映像制作マンが使う「画角」と「フレーム」と「構図」の違い

映像制作に関する論議をすると、カメラマンやディレクターが「画角」とか「フレーム」とか「構図」という言葉を使うことがあります。説明するまでもなくカメラで撮す「映像の切り取り方」について話題にしているだろうことは、業界外の方でもわかると思います。しかし、映像業界の人たちがこの三つの用語を正確に使い分けているとは限りません。この私も、相手は文脈から理解できるだろうと、適当に使っていることがあります。最近、このサイトに「動画・映像制作用語」というページを書いているので、いい加減なことは書けないと思い、少し調べると自分が思っていた意味や用法が、必ずしも一般的でない、時には正確ではないことに気づきます。

そこで今回は、表題の三つの用語を考察してみます。


「画角」と「フレーム」と「構図」の違い

画角の意味


画角とは、カメラレンズや人間の目が捉えることのできる範囲を角度で表したものです。簡単に言えば、「どれくらいの広さを写せるか」を示す指標です。画角はレンズの焦点距離によって変化します。画角はカメラとレンズの性能によって決まる客観的な要素であり、撮影者の意図とは関係なく決まります。


TAMRON社のH.P.によれば「画角とは、カメラで撮影した際に写真に写る範囲を角度で表したものです。一眼カメラ用レンズの仕様ではカメラに写る長方形の対角線の角度で表されることが多く、画角が広ければ写真に写る範囲が広くなります」とあります。

この「長方形の対角線の角度」ということが案外見落とされるポイントです。

なお、切り取られる範囲(次の「フレーム」を参照)は被写体との距離によって変化しますので、距離を変えられない時はレンズを交換したり、ズームリングを回すことで画角を調整することになります。レンズ(画角)を替えたくないときは、カメラ位置を変えて距離を調整します。



フレームの意味


フレームとは、画面の枠、つまり写真や映像、絵画などの作品の境界線のことです。日本語では「額縁」やと訳されることもあります。フレームは、作品の中に何を含めるか、何を切り取るかを決定する役割を果たします。

フレームは単なる境界線ではなく、例えば、被写体をフレームの中央に配置することで安定感やバランスを生み出し、逆に端に配置することで動きや緊張感を表現することができます。また、フレーム内に複数の要素を配置することで、それらの関係性や物語性を表現することも可能です。

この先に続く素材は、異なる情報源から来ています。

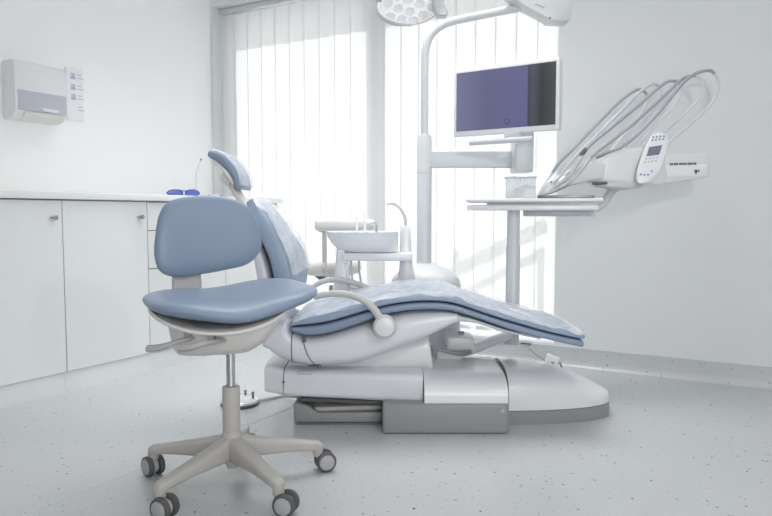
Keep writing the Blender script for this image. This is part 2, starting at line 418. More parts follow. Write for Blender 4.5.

「フレーミング」という言葉は、このフレームを使って構図を決定する行為を指します。

また、デジタル動画ファイルは、1秒間は何枚かの画像にわけられていて、それらを連続して再生することで動く映像を表現していますが、この1枚の画像の単位を1フレームとも言います。



構図の意味


構図とはフレーム内に要素を配置した、視覚的なバランスのことです。フレーム内の被写体の配置、光と影のバランス、色使い、線の流れなど、様々な要素を考慮して、意図的に画面に構成されたものが構図です。構図は、作品の主題を強調したり、見る人の視線を誘導したり、特定の感情や雰囲気を作り出したりする役割を果たします。

構図は撮影者の意図が反映される主観的な要素であり、同じ被写体でも構図を変えることで全く異なる表現が可能になります。



使い分け方


「画角」はカメラの性能、「フレーム」は画面の物理的な境界、「構図」は撮影者の意図による画面の構成です。

「広角レンズを使って風景を広い画角に収め、手前の岩をフレームに取り込み、奥の山を三分割法の交点に配置することで構図を決定しする」というように使います。